[BEGIN DATA]

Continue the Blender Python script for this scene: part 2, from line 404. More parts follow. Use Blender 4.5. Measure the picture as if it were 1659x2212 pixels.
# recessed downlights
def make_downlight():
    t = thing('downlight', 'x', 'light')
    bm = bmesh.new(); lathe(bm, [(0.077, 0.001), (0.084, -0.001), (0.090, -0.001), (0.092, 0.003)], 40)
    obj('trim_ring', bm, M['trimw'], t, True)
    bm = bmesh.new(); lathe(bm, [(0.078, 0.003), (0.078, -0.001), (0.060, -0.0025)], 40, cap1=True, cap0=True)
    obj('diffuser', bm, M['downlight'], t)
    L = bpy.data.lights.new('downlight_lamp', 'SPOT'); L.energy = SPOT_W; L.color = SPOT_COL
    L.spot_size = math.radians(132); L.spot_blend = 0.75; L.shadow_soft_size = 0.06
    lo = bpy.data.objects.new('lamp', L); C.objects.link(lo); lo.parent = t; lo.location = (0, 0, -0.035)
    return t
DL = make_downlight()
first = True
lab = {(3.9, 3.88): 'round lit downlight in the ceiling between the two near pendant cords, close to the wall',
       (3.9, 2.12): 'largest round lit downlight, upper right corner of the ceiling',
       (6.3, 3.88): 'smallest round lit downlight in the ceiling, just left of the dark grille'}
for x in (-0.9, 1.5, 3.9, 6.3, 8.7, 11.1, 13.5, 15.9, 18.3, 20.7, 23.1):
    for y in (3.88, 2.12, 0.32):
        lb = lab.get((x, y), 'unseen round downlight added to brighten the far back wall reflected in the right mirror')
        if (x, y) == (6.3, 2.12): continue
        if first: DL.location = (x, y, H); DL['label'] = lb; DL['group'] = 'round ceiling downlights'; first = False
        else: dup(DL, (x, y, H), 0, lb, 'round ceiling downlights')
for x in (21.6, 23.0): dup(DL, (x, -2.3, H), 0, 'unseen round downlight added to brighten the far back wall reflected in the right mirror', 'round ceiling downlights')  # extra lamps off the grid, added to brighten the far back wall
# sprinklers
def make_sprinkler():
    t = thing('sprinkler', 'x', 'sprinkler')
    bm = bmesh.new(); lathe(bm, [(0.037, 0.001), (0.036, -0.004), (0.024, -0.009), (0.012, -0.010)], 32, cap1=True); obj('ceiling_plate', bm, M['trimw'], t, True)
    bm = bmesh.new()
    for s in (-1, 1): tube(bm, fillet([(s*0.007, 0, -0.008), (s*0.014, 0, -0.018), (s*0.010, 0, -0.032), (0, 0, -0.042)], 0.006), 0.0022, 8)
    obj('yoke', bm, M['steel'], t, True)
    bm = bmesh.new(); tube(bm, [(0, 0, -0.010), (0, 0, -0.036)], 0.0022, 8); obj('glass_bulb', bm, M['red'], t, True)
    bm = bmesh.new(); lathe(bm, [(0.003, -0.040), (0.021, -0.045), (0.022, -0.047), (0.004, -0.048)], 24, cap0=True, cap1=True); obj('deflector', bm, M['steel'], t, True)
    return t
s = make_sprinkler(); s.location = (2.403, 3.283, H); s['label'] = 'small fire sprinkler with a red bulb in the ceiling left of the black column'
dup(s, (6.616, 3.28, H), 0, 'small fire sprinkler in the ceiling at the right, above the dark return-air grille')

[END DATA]

- DO THIS -
Write out each line of the data above again, exactly as given.

- THE COMPLETED TASK -
Continue the Blender Python script for this scene: part 2, from line 404. More parts follow. Use Blender 4.5. Measure the picture as if it were 1659x2212 pixels.
# recessed downlights
def make_downlight():
    t = thing('downlight', 'x', 'light')
    bm = bmesh.new(); lathe(bm, [(0.077, 0.001), (0.084, -0.001), (0.090, -0.001), (0.092, 0.003)], 40)
    obj('trim_ring', bm, M['trimw'], t, True)
    bm = bmesh.new(); lathe(bm, [(0.078, 0.003), (0.078, -0.001), (0.060, -0.0025)], 40, cap1=True, cap0=True)
    obj('diffuser', bm, M['downlight'], t)
    L = bpy.data.lights.new('downlight_lamp', 'SPOT'); L.energy = SPOT_W; L.color = SPOT_COL
    L.spot_size = math.radians(132); L.spot_blend = 0.75; L.shadow_soft_size = 0.06
    lo = bpy.data.objects.new('lamp', L); C.objects.link(lo); lo.parent = t; lo.location = (0, 0, -0.035)
    return t
DL = make_downlight()
first = True
lab = {(3.9, 3.88): 'round lit downlight in the ceiling between the two near pendant cords, close to the wall',
       (3.9, 2.12): 'largest round lit downlight, upper right corner of the ceiling',
       (6.3, 3.88): 'smallest round lit downlight in the ceiling, just left of the dark grille'}
for x in (-0.9, 1.5, 3.9, 6.3, 8.7, 11.1, 13.5, 15.9, 18.3, 20.7, 23.1):
    for y in (3.88, 2.12, 0.32):
        lb = lab.get((x, y), 'unseen round downlight added to brighten the far back wall reflected in the right mirror')
        if (x, y) == (6.3, 2.12): continue
        if first: DL.location = (x, y, H); DL['label'] = lb; DL['group'] = 'round ceiling downlights'; first = False
        else: dup(DL, (x, y, H), 0, lb, 'round ceiling downlights')
for x in (21.6, 23.0): dup(DL, (x, -2.3, H), 0, 'unseen round downlight added to brighten the far back wall reflected in the right mirror', 'round ceiling downlights')  # extra lamps off the grid, added to brighten the far back wall
# sprinklers
def make_sprinkler():
    t = thing('sprinkler', 'x', 'sprinkler')
    bm = bmesh.new(); lathe(bm, [(0.037, 0.001), (0.036, -0.004), (0.024, -0.009), (0.012, -0.010)], 32, cap1=True); obj('ceiling_plate', bm, M['trimw'], t, True)
    bm = bmesh.new()
    for s in (-1, 1): tube(bm, fillet([(s*0.007, 0, -0.008), (s*0.014, 0, -0.018), (s*0.010, 0, -0.032), (0, 0, -0.042)], 0.006), 0.0022, 8)
    obj('yoke', bm, M['steel'], t, True)
    bm = bmesh.new(); tube(bm, [(0, 0, -0.010), (0, 0, -0.036)], 0.0022, 8); obj('glass_bulb', bm, M['red'], t, True)
    bm = bmesh.new(); lathe(bm, [(0.003, -0.040), (0.021, -0.045), (0.022, -0.047), (0.004, -0.048)], 24, cap0=True, cap1=True); obj('deflector', bm, M['steel'], t, True)
    return t
s = make_sprinkler(); s.location = (2.403, 3.283, H); s['label'] = 'small fire sprinkler with a red bulb in the ceiling left of the black column'
dup(s, (6.616, 3.28, H), 0, 'small fire sprinkler in the ceiling at the right, above the dark return-air grille')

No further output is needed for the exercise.